Russia wants to show it innovated its way around sanctions

Beneath the rictus grin of the plastic owl-shaped robot, Russia’s military future can be seen in aggregate. The federation showcased a range of vehicles and robots over the course of the Army 2019 Expo in June, and the net effect is of a nation engineering its way back into military modernity. The components of that military are already on the showroom floor. The challenge will be one, now, of implementation.

“No doubt, the breakout ‘star’ was the UAV in the shape of an owl, made by ERA technopolis,” said Samuel Bendett, an adviser at the Center for Naval Analyses. “Its goal was to “fly mimicking the flight of birds, not in a line, but in a way that most closely approximates this predator in order to get as close as possible to the target.”

The owl drone’s iconic experience lent it well to popularity on social media, but it’s worth noting the process that went into it. This year’s owl is an iteration on a much less realistic looking owl drone, and its camouflage matches the imagined needs of the future: passing just enough to avoid casual detection, as they aid in hunting tanks in forests and plains where owls are common.

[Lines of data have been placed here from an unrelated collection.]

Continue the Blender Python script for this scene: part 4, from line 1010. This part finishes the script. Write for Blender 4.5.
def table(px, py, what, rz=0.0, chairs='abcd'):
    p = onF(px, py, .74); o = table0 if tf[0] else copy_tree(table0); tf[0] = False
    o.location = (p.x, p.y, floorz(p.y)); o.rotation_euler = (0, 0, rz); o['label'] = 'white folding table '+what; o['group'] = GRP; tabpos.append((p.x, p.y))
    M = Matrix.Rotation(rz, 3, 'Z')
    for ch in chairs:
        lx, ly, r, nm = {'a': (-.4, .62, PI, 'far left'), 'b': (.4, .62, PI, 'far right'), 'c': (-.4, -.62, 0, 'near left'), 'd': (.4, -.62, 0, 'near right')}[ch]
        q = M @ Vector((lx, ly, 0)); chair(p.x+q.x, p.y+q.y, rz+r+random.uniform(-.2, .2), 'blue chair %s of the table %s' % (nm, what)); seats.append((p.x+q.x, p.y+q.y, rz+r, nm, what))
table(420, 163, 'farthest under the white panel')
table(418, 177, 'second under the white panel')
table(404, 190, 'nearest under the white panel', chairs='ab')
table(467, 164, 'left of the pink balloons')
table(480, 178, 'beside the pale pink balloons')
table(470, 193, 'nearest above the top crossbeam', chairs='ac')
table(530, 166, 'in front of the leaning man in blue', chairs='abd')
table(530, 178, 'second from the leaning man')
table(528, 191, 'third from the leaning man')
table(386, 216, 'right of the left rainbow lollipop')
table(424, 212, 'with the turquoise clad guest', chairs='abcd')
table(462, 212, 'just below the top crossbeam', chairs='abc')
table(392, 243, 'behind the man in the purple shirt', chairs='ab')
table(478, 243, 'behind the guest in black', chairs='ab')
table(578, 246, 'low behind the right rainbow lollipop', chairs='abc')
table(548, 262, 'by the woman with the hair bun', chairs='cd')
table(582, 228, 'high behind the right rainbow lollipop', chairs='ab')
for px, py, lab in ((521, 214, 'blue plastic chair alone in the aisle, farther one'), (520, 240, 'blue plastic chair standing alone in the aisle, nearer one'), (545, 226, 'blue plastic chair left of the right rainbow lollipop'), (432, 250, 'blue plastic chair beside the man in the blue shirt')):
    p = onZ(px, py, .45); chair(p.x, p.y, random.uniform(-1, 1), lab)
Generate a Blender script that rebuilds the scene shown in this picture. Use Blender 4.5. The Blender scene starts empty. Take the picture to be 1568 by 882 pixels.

“Most of the UAVs on display were smaller in size, though many models presented had the capacity to deliver munitions,” said Bendett, a fellow in Russia studies at the American Foreign Policy Council. While the owls drones anticipate battles closer to the Russian interior, many of the ground robots on display showed design features that drew from recent battlefield experience. These experiences are also shaping the software that goes into robots.

“Russian developers displayed one finished product resulting from its years-long quest for swarming applications — small ‘Som’ UAV that can fly based on the ‘Staya’ [Flock] application,” said Bendett, noting the manufacturers claim that this swarm application could be used for “an unlimited number of drones.”

If that claim seems ambitious, it’s one common in talking about the potential of swarms across the nations and countries that are developing them. Intel, the microchip manufacturer, has a pattern of incrementally breaking its own drone swarm records, suggesting the scale problem is one that can be iterated around (though “unlimited” is still a staggering number to posit).

“But perhaps the most significant development was the admission by Defense Minister Shoigu that Russia’s military-industrial complex is almost done with the ‘import-substitution drive,’ and that key parts of the defense industry no longer depend on imports,” said Bendett. “Shoigu stressed that many exhibitors started their presentation by stating that a given technology is made with domestic components, ‘We were forced to manufacture these components on our own, restarting or jump-starting industries there were either closed or under-invested.'”

In Bendett’s reading of Russian analysis, Western sanctions delayed certain systems, but the Ministry of Defence is arguing that domestic industry was able to step up and replace the once-imported components. In this import-substitution drive, Shoigu claims that Russia was able to separate the wheat from the chaff in its defense companies, closing or consolidating the ones that were unable to deliver. The net effect is arguing that, while Russian drones may initially have relied on imported components, they no longer need to do so, or at least do so as heavily.

“Here is a perfect example of how this is supposed to work: ERA technopolis exhibited a micro-UAV — a small quadrocopter for tactical ISR, especially for the nation’s special forces,” said Bendett. “According to the designers, it is currently made from imported components, but ERA reps said this particular UAV is a proof of concept that could eventually be made from domestic parts. They also discussed developing an ‘intelligent swarm’ program to direct groups of these UAVs.”

That there is an international commercial marketplace for drones and drone components no doubt helps this modernization drive. But the image Russia wanted to project, more than anything else, is one where that modern technology fuels domestic innovation. It remains to be seen if the software can live up to that promise, but the airframes are ready.